As part of the marriage contract with Sharleyan, Zhan (who had already been confirmed by Parliament as heir to Old Charis until Cayleb produced a child) was made their joint heir because Sharleyan HAD no siblings or children. Indeed, the succession question in Chisholm was a bit vague, and Sharleyan’s need to produce an heir (or to do an Elizabeth I tap dance about who she might marry as a diplomatic weapon) was a major policy issue for her and her council. The agreement to make Zhan their joint heir satisfied existing Charisian law and clarified the succession for Chisholm (and, of course, the Empire as a whole), while the provision that either partner became joint heir to both thrones in the event one of them died (and the relative youth of both of them, with the promise that additional joint heirs could --- and would --- be produced) went a long way towards quashing any lingering temptation to depose Sharley among the Chisholmian peers. It also solved the problem of minor heirs in Charis, since it provided Sharleyan (an adult and obviously VERY competent monarch in her own riight) as Cayleb’s heir if anything happened to him. When Crown Princess Alahna was born, she AUTOMATICALLY became first in line to the imperial crown because of the specification of the marriage contract (she is the ONLY “heir of their joint bodies” in existence), although Zhan remains next in line behind her. The Imperial Constitution, moreover, provides that the heir to the crown is the FIRSTBORN child, regardless of gender, since they could scarcely exclude female heirs with Sharleyan specifically named to succeed Cayleb if he should pre-decease her.
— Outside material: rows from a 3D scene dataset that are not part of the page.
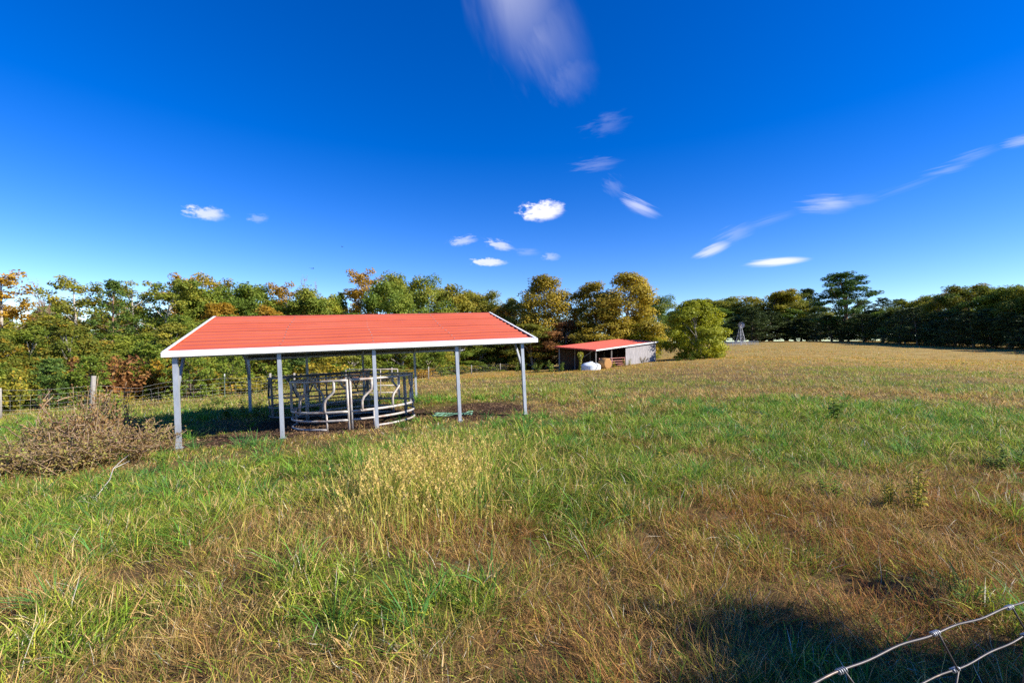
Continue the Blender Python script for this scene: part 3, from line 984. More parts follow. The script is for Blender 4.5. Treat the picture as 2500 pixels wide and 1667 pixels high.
fn = thing('pasture_fence', 'woven wire boundary fence on wooden posts along the edge of the woods', 'fence')
tops = []
for i, (px, d) in enumerate(zip(FPX, FD)):
    x = (px - 1176) / 1045 * d
    z = g1(x, d)
    wood = i not in (3, 4, 7)
    lean = Vector((.04 * math.sin(i * 3.1), .03 * math.cos(i * 2.3), 0))
    if i == 2:
        lean = Vector((.12, 0, 0))
    base = Vector((x, d, z))
    if wood:
        h = 1.36 + .08 * math.sin(i * 5)
        r = .075
        if i == 2:
            h, r = 1.66, .105
        MB().tube([base - Vector((0, 0, .3)), base + lean * .5 + Vector((0, 0, h / 2)), base + lean + Vector((0, 0, h))], [r, r * .97, r * .92], 9).build('post', M['post_wood'], fn)
    else:
        h = 1.45
        p = MB().bar(base - Vector((0, 0, .3)), base + Vector((0, 0, h - .14)), .035, .035).bar(base + Vector((0, .02, -.3)), base + Vector((0, .02, h - .14)), .012, .04).build('steel_post', M['tpost'], fn)
        MB().bar(base + Vector((0, 0, h - .138)), base + Vector((0, 0, h)), .037, .037).build('white_tip', M['white_tip'], p)
    tops.append(base + lean * .8)
levels = [.18, .36, .54, .74, .96, 1.2]
rw = {}


def wire_pt(k, t, lv):
    a, b = tops[k], tops[k + 1]
    p = a.lerp(b, t)
    sag = .05 * math.sin(math.pi * t) * (1 + .6 * math.sin(k * 4.1 + lv * 9))
    dent = 0.0
    if k == 2:
        dent = .22 * math.exp(-((t - .45) / .22) ** 2) * (lv / 1.2)
    zg = g1(p.x, p.y)
    return Vector((p.x + .08, p.y - .08, zg + lv - sag - dent))


for lv in levels:
    pts = []
    for k in range(len(tops) - 1):
        for j in range(6):
            pts.append(wire_pt(k, j / 6, lv))
    pts.append(wire_pt(len(tops) - 2, 1, lv))
    MB().tube(pts, .0024 if lv < 1.1 else .003, 4).build('line_wire', M['wire_far'], fn)
st = MB()
for k in range(len(tops) - 1):
    L_ = (tops[k + 1] - tops[k]).length
    n = int(L_ / (.3 if k < 8 else .6))
    for j in range(1, n):
        t = j / n
        sh = .06 * math.sin(j * 1.7 + k) * (1 if k == 2 else .3)
        a, b, c = wire_pt(k, t, .18), wire_pt(k, min(1, t + sh / L_), .6), wire_pt(k, t, .96)
        st.tube([a, b, c], .0018, 3, caps=False)
tag(st.build('stay_wires', M['wire_far'], fn), kind='stuff')

# ------------------------------------------------------------------ near woven wire fence at the photographer's elbow
nf = thing('woven_wire_fence', 'shiny woven wire fence top strands with tied stays, close at the photographer', 'fence', (.3, .45, 0))
fdir = Vector((.375, .15, 0))
O = Vector((.3, .45, 0))


def npt(t, z, wv=0.0, ph=0.0):
    return fdir * t + Vector((0, 0, z + .003 * math.sin(t * 5 + ph) + wv))


LV = [1.32, 1.272, 1.18, 1.06, .92, .76, .6, .42]
for i, z in enumerate(LV):
    pts = []
    for k in range(-100, 180):
        t = k / 30
        cr = .0013 * math.sin(t * 2 * math.pi / .27 + i * 2)           # tension crimps
        pts.append(npt(t, z + cr, 0, i * 1.3))
    MB().tube(pts, .00125 if i == 0 else .0011, 8).build('line_wire', M['wire'], nf)
kn = [.098 + .405 * j for j in range(-8, 14)]
for j, t in enumerate(kn):
    pts = []
    for i, z in enumerate(LV):
        tt = t + .05 * math.sin(i * 2.1 + j) * (1 if i else 0)
        if i == 1:
            tt = t + .10
        pts.append(npt(tt, z, 0, i * 1.3))
    for i in range(len(pts) - 1):
        MB().tube([pts[i] + Vector((.002, -.002, 0)), pts[i + 1] + Vector((.002, -.002, 0))], .0011, 6).build('stay_wire', M['wire'], nf)
    for i in (0, 1, 2):
        c = pts[i]
        hel = []
        for k in range(37):
            a = k / 36 * 2 * math.pi * 4
            off = fdir.normalized() * ((k / 36 - .5) * .013)
            side = Vector((-fdir.y, fdir.x, 0)).normalized()
            hel.append(c + off + side * .0023 * math.cos(a) + Vector((0, 0, .0023 * math.sin(a))))
        MB().tube(hel, .0009, 5).build('wire_knot', M['galv_dark'], nf)

# ------------------------------------------------------------------ foliage prototypes
def leaf_quads(C, size, outward, r, jitter=1.0, aspect=.62):
    """bent leaf clumps (two triangles + fold) at the points C"""
    n = len(C)
    N = outward + r.normal(0, jitter, (n, 3))
    N /= np.linalg.norm(N, axis=1, keepdims=True) + 1e-9
    A = np.cross(N, r.normal(0, 1, (n, 3)))
    A /= np.linalg.norm(A, axis=1, keepdims=True) + 1e-9
    B = np.cross(N, A)
    s = (size * r.uniform(.6, 1.35, n))[:, None]
    a, b = A * s, B * s * aspect
    V = np.stack([C - a, C - b + N * s * .12, C + a * .9, C + b + N * s * .12], 1).reshape(-1, 3)
    k = np.arange(n)[:, None] * 4
    return V, np.concatenate([k + [[0, 1, 2]], k + [[0, 2, 3]]]).astype(int)


def wood_mesh(name, segs, material, sides=6):
    mb = MB()
    for pts, rad in segs:
        mb.tube(pts, rad, sides if rad[0] > .05 else 4, caps=False)
    me = mb.mesh(name)
    me.materials.append(material)
    return me


def np_join(parts):
    Vs, Fs, A, off = [], [], [], 0
    for V, F_, a in parts:
        Vs.append(V); Fs.append(F_ + off); A.append(a)
        off += len(V)
    return np.concatenate(Vs), np.concatenate(Fs), np.concatenate(A)


def limb(p, d, length, r0, rr, droop=.0, n=5, wig=.12):
    pts, rad = [Vector(p)], [r0]
    d = Vector(d).normalized()
    q = Vector(p)
    for i in range(n):
        d = (d + Vector((rr.gauss(0, wig), rr.gauss(0, wig), rr.gauss(0, wig * .6) - droop))).normalized()
        q = q + d * (length / n)
        pts.append(q.copy())
        rad.append(max(.008, r0 * (1 - (i + 1) / n * .82)))
    return pts, rad


def deciduous(name, seed, H=12.0, crown=(.28, 1.0), rad=3.2, nl=21000, leaf=.125, gap=.6, bark='bark', nlimb=16, top=.6, dens=1.0, cl=1.0):
    rr = random.Random(seed)
    r = np.random.default_rng(seed)
    segs, cents, crad = [], [], []
    tp_, tr = limb((0, 0, -.3), (rr.gauss(0, .05), rr.gauss(0, .05), 1), H * .93, H * .019, rr, -.02, 9, .05)
    segs.append((tp_, tr))

    def at(t):
        f = t * (len(tp_) - 1)
        i = min(int(f), len(tp_) - 2)
        return tp_[i].lerp(tp_[i + 1], f - i), tr[i]
    for i in range(nlimb):
        t = crown[0] * .8 + (0.95 - crown[0] * .8) * (i + .5) / nlimb
        p, r0 = at(t)
        az = i * 2.4 + rr.uniform(-.5, .5)
        env = math.sin(min(1, max(0.08, (t - crown[0] * .6) / (1 - crown[0] * .6))) ** top * math.pi) ** .7
        ln = rad * (.45 + .75 * env) * rr.uniform(.75, 1.15)
        up = .25 + t * .9
        lp, lr = limb(p, (math.cos(az), math.sin(az), up), ln, max(.03, r0 * .5), rr, -.03, 5, .14)
        segs.append((lp, lr))
        for j in range(4):
            k = 2 + j % 4 if j < 3 else 5
            k = min(k, len(lp) - 1)
            a2 = az + rr.choice((-1, 1)) * rr.uniform(.4, 1.3)
            sp, sr = limb(lp[k], (math.cos(a2), math.sin(a2), rr.uniform(.1, 1.0)), ln * rr.uniform(.25, .5), lr[k] * .6, rr, 0, 3, .2)
            segs.append((sp, sr))
            cents.append(sp[-1]); crad.append(rr.uniform(.45, .95))
            if rr.random() < gap:
                cents.append(sp[1]); crad.append(rr.uniform(.4, .8))
        cents.append(lp[-1]); crad.append(rr.uniform(.5, 1.0))
    cents.append(tp_[-1]); crad.append(.8)
    cents = np.array([tuple(c) for c in cents])
    crad = np.array(crad) * rad / 3.2 * cl
    w = crad ** 2
    idx = r.choice(len(cents), nl, p=w / w.sum())
    dirs = r.normal(0, 1, (nl, 3))
    dirs /= np.linalg.norm(dirs, axis=1, keepdims=True)
    rho = r.uniform(0, 1, nl) ** .45
    P_ = cents[idx] + dirs * (crad[idx] * rho)[:, None] * np.array([1.1, 1.1, .92])
    ctr = np.array([0, 0, H * .55])
    out = dirs * .6 + (P_ - ctr) / H * 1.2 + np.array([0, 0, .35])
    V, F_ = leaf_quads(P_, leaf, out, r, .8)
    cv = r.random(len(cents))
    hz = np.clip((P_[:, 2] - H * crown[0]) / (H * (1 - crown[0])), 0, 1)
    v = np.clip(cv[idx] * .62 + r.random(nl) * .22 + .08 + (hz - .5) * .16, 0, 1)
    cm = np_mesh(name + '_crown', V, F_, {'v': np.repeat(v, 4)})
    return wood_mesh(name + '_trunk', segs, M[bark]), cm, H, 2 * rad


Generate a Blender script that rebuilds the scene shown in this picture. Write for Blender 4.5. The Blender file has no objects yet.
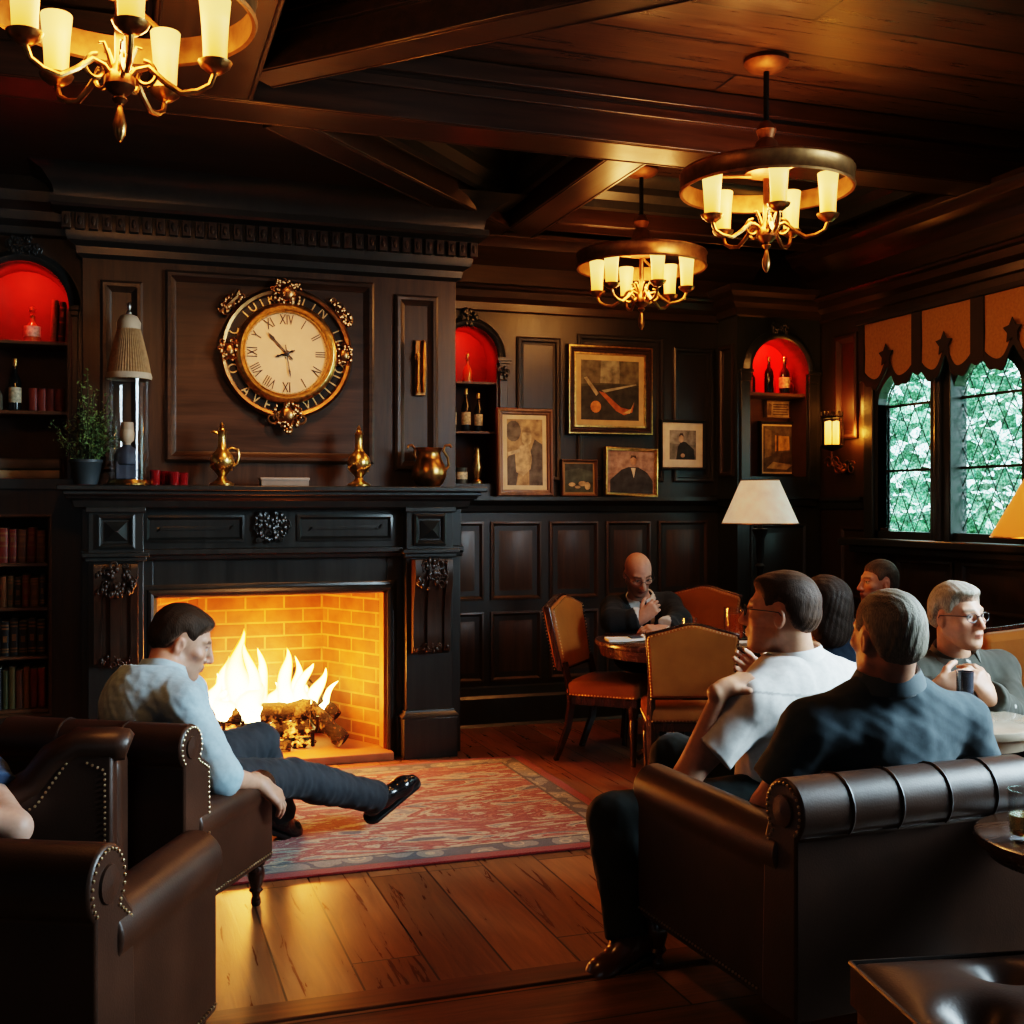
import bpy, math, random
import numpy as np
from mathutils import Vector, Matrix
random.seed(7)
SC = bpy.context.scene
COL = SC.collection
PI = math.pi
R = math.radians
# ------------------------------------------------------------------ camera
EYE, FPX, HOR, YAW = 1.5, 1152.0, 507.0, R(18.8)
CF = (math.sin(YAW), math.cos(YAW)); CR = (math.cos(YAW), -math.sin(YAW))
def cam2w(lat, d, z=0.0):
    return Vector((CF[0]*d + CR[0]*lat, CF[1]*d + CR[1]*lat, z))
def at(px, py, d):
    return cam2w((px-512)/FPX*d, d, EYE - (py-HOR)/FPX*d)
def vdir(lat, d, z=0.0):
    return cam2w(lat, d, z).normalized()
cam = bpy.data.objects.new('camera', bpy.data.cameras.new('camera'))
COL.objects.link(cam)
cam.location = (0, 0, EYE); cam.rotation_euler = (R(90), 0, -YAW)
cam.data.sensor_width = 36; cam.data.lens = FPX/1024*36; cam.data.shift_y = -(512-HOR)/1024
cam.data.clip_start = 0.05; cam.data.clip_end = 200
SC.camera = cam
# ------------------------------------------------------------------ materials
MATS = {}
def _new(name):
    m = bpy.data.materials.new(name); m.use_nodes = True
    nt = m.node_tree; b = nt.nodes['Principled BSDF']
    MATS[name] = m
    return m, nt, b
def _n(nt, t, **kw):
    n = nt.nodes.new(t)
    for k, v in kw.items():
        if k in n.inputs: n.inputs[k].default_value = v
        else: setattr(n, k, v)
    return n
def _coord(nt, scale, kind='Object'):
    tc = _n(nt, 'ShaderNodeTexCoord'); mp = _n(nt, 'ShaderNodeMapping'); mp.inputs['Scale'].default_value = scale
    nt.links.new(tc.outputs[kind], mp.inputs['Vector']); return mp.outputs[0]
def _ramp(nt, fac, stops, interp='LINEAR'):
    r = _n(nt, 'ShaderNodeValToRGB'); r.color_ramp.interpolation = interp
    e = r.color_ramp.elements
    while len(e) < len(stops): e.new(0.5)
    for el, (p, c) in zip(e, stops):
        el.position = p; el.color = (*c, 1) if len(c) == 3 else c
    nt.links.new(fac, r.inputs[0]); return r.outputs[0]
def _bump(nt, b, h, strength, dist=0.01):
    bp = _n(nt, 'ShaderNodeBump'); bp.inputs['Strength'].default_value = strength; bp.inputs['Distance'].default_value = dist
    nt.links.new(h, bp.inputs['Height']); nt.links.new(bp.outputs[0], b.inputs['Normal'])
def plain(name, c, rough=0.5, metal=0.0, var=0.12, scale=14.0, bump=0.0, coat=0.0, spec=0.5, sheen=0.0, trans=0.0, ior=1.45, emit=None, es=0.0, alpha=1.0):
    m, nt, b = _new(name)
    v = _coord(nt, (1, 1, 1)); nz = _n(nt, 'ShaderNodeTexNoise', Scale=scale, Detail=4.0)
    nt.links.new(v, nz.inputs['Vector'])
    lo = tuple(x*(1-var) for x in c); hi = tuple(min(1, x*(1+var)) for x in c)
    nt.links.new(_ramp(nt, nz.outputs[0], [(0.3, lo), (0.7, hi)]), b.inputs['Base Color'])
    b.inputs['Roughness'].default_value = rough; b.inputs['Metallic'].default_value = metal
    b.inputs['Coat Weight'].default_value = coat; b.inputs['Specular IOR Level'].default_value = spec
    b.inputs['Sheen Weight'].default_value = sheen; b.inputs['Transmission Weight'].default_value = trans; b.inputs['IOR'].default_value = ior
    b.inputs['Alpha'].default_value = alpha
    if emit: b.inputs['Emission Color'].default_value = (*emit, 1); b.inputs['Emission Strength'].default_value = es
    if bump: _bump(nt, b, nz.outputs[0], bump)
    return m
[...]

The Imperial Constitution differs from the Old Charisian constitution in several other minor particulars but follows it in general. The Chisholmian “constitution” was largely unwritten, with the power of the Crown waxing and waning (which was the problem Sharleyan’s father had in recouping the Crown’s power). Sharleyan, however, was a VERY strong monarch, which meant she and Green Mountain had near absolute power when Cayleb’s proposal arrived (and explains the reason she was able to announce to her Parliament that they WERE going to do things her way). By signing onto the imperial Constitution, she has in effect accepted a de jure limitation of her powers, although in a de facto sense she and Cayleb remain very nearly absolute monarchs under the current conditions.

Safehold I've just finished reading the most recent Safehold book, and I've got to know, what is the name of the next Safehold novel, and when is the publication date? July 2009

David is currently writing one per year. The next Safehold release is titled Hell's Foundations Quiver, with the release in November of 2015.

Safehold Okay, So I'm dying to long does David think that this series is going to be? And will the inhabitants of Safehold ever meet the Gbaba? August 2009

David is currently anticipating that the Safehold series will be a minimum of nine books. And, he is currently planning for the humans of Safehold to run back into the Gbaba at some point...but that's all the details I could squeeze out of him!